§ Stated task
Up to and including the line with "PI = math.pi", reproduce the listing below exactly, beginning at its first line.

§ Task input
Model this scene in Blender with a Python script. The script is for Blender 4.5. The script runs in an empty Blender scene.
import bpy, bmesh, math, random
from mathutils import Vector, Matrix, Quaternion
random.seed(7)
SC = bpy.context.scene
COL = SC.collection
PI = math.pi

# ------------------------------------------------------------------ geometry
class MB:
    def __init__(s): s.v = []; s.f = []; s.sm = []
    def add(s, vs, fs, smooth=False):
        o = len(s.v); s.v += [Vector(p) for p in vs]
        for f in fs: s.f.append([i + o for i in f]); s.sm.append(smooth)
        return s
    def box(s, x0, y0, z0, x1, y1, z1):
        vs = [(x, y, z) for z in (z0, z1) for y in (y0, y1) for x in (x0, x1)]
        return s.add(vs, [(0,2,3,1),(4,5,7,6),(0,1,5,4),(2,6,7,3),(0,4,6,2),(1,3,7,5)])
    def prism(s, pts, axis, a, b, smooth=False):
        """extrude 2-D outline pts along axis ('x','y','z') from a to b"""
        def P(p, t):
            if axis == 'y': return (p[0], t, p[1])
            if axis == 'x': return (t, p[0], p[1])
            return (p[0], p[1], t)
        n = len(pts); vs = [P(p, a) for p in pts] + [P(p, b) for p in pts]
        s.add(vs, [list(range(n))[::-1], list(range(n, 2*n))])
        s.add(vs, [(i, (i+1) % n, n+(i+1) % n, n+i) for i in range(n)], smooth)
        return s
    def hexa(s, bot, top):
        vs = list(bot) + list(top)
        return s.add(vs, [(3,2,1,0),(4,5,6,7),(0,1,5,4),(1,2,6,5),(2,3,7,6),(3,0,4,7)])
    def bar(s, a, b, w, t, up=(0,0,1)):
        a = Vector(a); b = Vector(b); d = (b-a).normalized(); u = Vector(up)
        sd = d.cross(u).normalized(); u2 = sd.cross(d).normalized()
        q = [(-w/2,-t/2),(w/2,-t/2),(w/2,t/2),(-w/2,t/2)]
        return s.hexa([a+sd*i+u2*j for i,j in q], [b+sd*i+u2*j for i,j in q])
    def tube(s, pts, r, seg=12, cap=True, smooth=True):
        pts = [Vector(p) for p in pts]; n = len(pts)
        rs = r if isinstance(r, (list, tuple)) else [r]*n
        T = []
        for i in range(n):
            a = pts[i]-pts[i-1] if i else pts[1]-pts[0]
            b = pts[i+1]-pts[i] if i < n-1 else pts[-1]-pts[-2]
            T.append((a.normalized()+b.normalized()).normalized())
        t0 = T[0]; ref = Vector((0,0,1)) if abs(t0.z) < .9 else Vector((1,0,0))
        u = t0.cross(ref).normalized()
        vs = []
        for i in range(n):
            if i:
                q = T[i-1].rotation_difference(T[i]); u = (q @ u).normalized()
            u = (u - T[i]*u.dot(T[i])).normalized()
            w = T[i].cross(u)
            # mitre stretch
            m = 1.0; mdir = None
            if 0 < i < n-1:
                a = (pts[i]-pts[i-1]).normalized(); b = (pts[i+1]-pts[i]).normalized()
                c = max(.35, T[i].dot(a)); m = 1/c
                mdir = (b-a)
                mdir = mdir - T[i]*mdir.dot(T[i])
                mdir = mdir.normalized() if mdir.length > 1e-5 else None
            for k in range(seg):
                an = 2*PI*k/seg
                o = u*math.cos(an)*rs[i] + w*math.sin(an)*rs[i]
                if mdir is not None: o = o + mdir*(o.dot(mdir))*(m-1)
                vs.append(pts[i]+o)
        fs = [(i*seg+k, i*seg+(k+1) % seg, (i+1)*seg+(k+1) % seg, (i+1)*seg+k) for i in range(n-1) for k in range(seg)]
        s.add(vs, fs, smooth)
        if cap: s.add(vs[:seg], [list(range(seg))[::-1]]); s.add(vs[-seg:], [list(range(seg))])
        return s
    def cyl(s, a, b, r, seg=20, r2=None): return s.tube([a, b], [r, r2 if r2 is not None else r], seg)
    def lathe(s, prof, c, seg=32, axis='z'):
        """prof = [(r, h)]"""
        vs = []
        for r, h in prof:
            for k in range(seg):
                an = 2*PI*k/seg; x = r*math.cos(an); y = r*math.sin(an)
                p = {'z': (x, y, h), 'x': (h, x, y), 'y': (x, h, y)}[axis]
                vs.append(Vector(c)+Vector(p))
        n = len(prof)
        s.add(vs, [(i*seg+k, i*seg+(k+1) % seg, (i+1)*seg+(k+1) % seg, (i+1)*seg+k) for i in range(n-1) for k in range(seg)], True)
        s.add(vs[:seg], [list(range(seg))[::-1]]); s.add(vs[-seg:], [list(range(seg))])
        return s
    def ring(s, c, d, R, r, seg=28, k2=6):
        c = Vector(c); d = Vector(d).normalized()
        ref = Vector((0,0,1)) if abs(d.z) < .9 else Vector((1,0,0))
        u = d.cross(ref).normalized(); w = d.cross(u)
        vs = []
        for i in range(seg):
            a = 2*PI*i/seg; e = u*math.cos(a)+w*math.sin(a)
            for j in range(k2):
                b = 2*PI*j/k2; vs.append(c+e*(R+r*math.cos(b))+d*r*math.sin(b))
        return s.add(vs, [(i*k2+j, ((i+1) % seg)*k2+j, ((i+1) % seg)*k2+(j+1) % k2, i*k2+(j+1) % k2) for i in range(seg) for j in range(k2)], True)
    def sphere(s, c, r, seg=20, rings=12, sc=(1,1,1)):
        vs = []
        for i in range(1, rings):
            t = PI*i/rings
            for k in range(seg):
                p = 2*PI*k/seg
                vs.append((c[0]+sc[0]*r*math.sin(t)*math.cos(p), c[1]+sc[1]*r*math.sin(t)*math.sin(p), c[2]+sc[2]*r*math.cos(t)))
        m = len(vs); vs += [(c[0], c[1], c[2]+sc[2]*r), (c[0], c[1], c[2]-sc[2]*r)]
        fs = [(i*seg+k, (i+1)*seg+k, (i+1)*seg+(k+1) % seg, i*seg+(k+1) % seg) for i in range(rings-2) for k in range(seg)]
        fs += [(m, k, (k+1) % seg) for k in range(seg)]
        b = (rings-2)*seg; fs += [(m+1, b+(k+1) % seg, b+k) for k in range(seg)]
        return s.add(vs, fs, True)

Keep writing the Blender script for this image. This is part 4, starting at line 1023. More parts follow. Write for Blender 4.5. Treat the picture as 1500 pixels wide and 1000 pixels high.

§ Worked solution
Model this scene in Blender with a Python script. The script is for Blender 4.5. The script runs in an empty Blender scene.
import bpy, bmesh, math, random
from mathutils import Vector, Matrix, Quaternion
random.seed(7)
SC = bpy.context.scene
COL = SC.collection
PI = math.pi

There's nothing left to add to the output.